Your Pre-Send Checklist
Before your resume goes anywhere, verify you have covered in this resume tips for teachers write up. Print it out if you need to to ensure you catch errors on paper that you miss on screen.
Have you matched your format to your experience level? Does your opening statement mirror the posting’s language and priorities? Have you converted every duty into a measurable result with a specific metric? Are your licensure and endorsements featured prominently, preferably in the top third of the page?
Review your skills section against the posting. Have you used their exact keyword phrases? For federal or public sector applications, have you included hours per week for each position?
Finally, read your resume out loud. If you stumble over awkward phrasing, so will the person reading it. Run an ATS compatibility check.
When you are ready to apply, give yourself ten focused minutes to customise your resume for that specific position.

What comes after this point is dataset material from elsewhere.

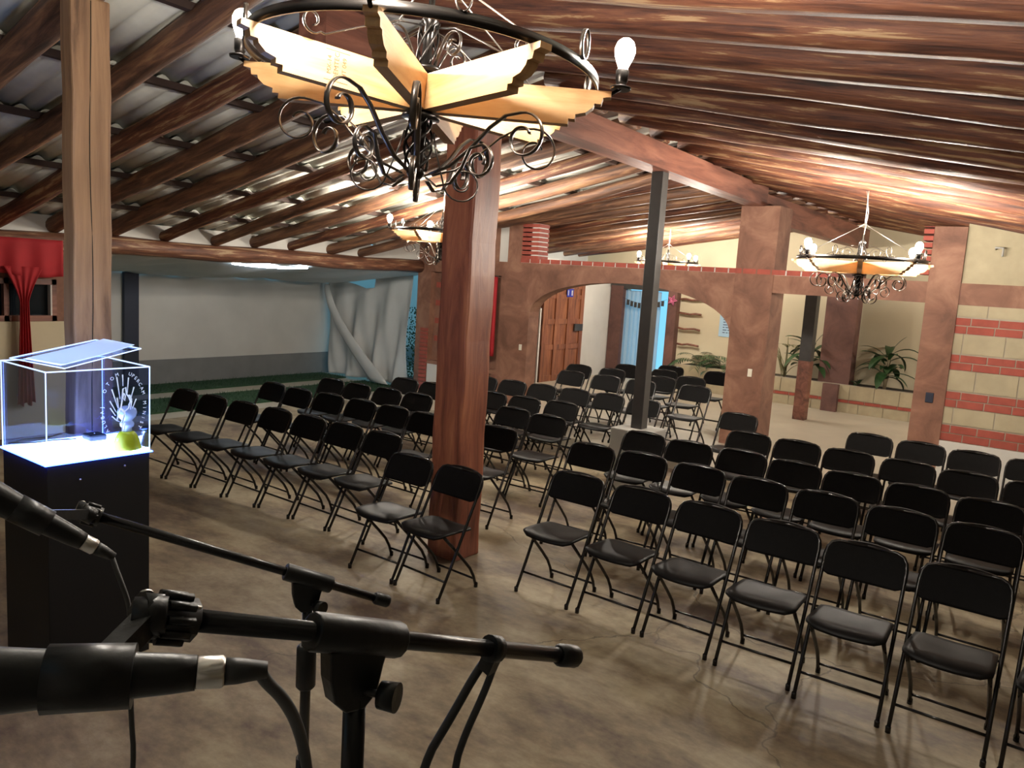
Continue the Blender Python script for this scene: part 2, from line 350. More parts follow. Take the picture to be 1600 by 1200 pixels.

First, copy the entire job posting into a document and highlight every keyword and phrase that appears more than once. These are the terms the ATS is definitely scanning for, and the concepts the hiring team cares most about.
Second, rewrite your top five accomplishment bullets using this formula: action verb + specific method + measurable metric. “Taught reading” becomes “Differentiated reading instruction using Lucy Calkins Units of Study and guided reading groups; moved 73% of students to at-or-above grade level by year’s end.”
Third, rearrange your sections so your most relevant qualifications land in the upper-left quadrant of page one. Principals read in an F-pattern: top-left gets the most attention.
Fourth, add any required details like hours per week, specialized training, or clearance information.
Fifth, save your customised resume as both PDF and DOCX, and make sure any links you’ve included actually work. Nothing kills credibility faster than a broken link to your digital portfolio.